J’aimerais éviter que Macron prépare une boite à outil clé en main pour casser Internet (tout du moins les opérateurs grand public) toute prête à être utilisé quand Marine arrivera finalement aux manettes et accélèrera la sape de la société française.
Le 11/09/2023 à 17h26
Ah, mais il a sans-doutes fait un sondage auprès des patrons du CAC40
– “et Mélenchon président, vous en pensez quoi?”
– “ah non pas question!”
– “Et MLP”?
– “oh, ça on peut se débrouiller avec. Le RN est très souvent d’accord avec nous.”
Tout ce que Macron fait pour le moment, c’est gonfler l’état policier pour stabiliser le pays après la passassions de pouvoir. Si MLP arrive au pouvoir sans heurts, ce sera mission accomplie.
Le 11/09/2023 à 16h54
Facile.
1 | 0.0.0.0 | ANY | ANY | DENY
Voilou.
Le 12/09/2023 à 08h40
Le 11/09/2023 à 16h57
Macron a déjà montré ce qu’il pensait de l’État de droit.
Le 11/09/2023 à 22h57
Mais pourquoi est-ce qu’on devrait aller dans cette direction de toute façon ? C’est la même question que la surveillance généralisée (que certains osent appeler “protection”), ça ne protège rien du tout, par contre ce qui protège c’est la peur d’une épée de Damoclès, à savoir une très lourde sanction, quelque chose de dissuasif comme ça, car si on se fait choper, c’est sans retour ! Vous savez, un peu comme mettre Assange dans la pire prison, pour l’exemple et pour terroriser toute personne voulant informer sur les coulisses. Cette arme-là, mais cette fois, pour une bonne cause.
Le 12/09/2023 à 06h32
C’est un peu la logique des gouvernements en ce moment dans tous les domaines, faire des exemples violents (policiers comme juridiquement) pour “faire peur” au autres qui ont davantage à perdre et ainsi maintenir le status quo.

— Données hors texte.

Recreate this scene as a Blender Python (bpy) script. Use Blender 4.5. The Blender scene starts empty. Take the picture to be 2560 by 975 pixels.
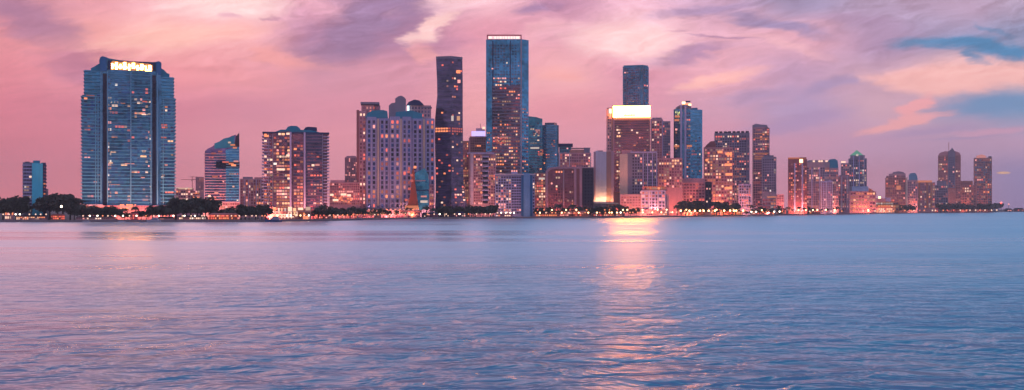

Tous les domaines sont concernés par cette méthode et c’est dommage car à mon avis ça empêche de réfléchir sereinement aux vrais problèmes qui se posent - dans cet article par exemple le cyberharcèlement (*)

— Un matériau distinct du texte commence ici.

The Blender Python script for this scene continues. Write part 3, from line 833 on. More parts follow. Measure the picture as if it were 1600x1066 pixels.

(*) qui n’est pour moi qu’une forme de harcèlement, qui existe depuis toujours hors du numérique et qui prends son origine dans les relations toxique que les gens peuvent avoir entre eux, lié à leur éducation, mode de vie, …
Le numérique “complique” les choses en les exposants et en entravant la recherche de responsabilité, mais il n’est pas à l’origine du comportement.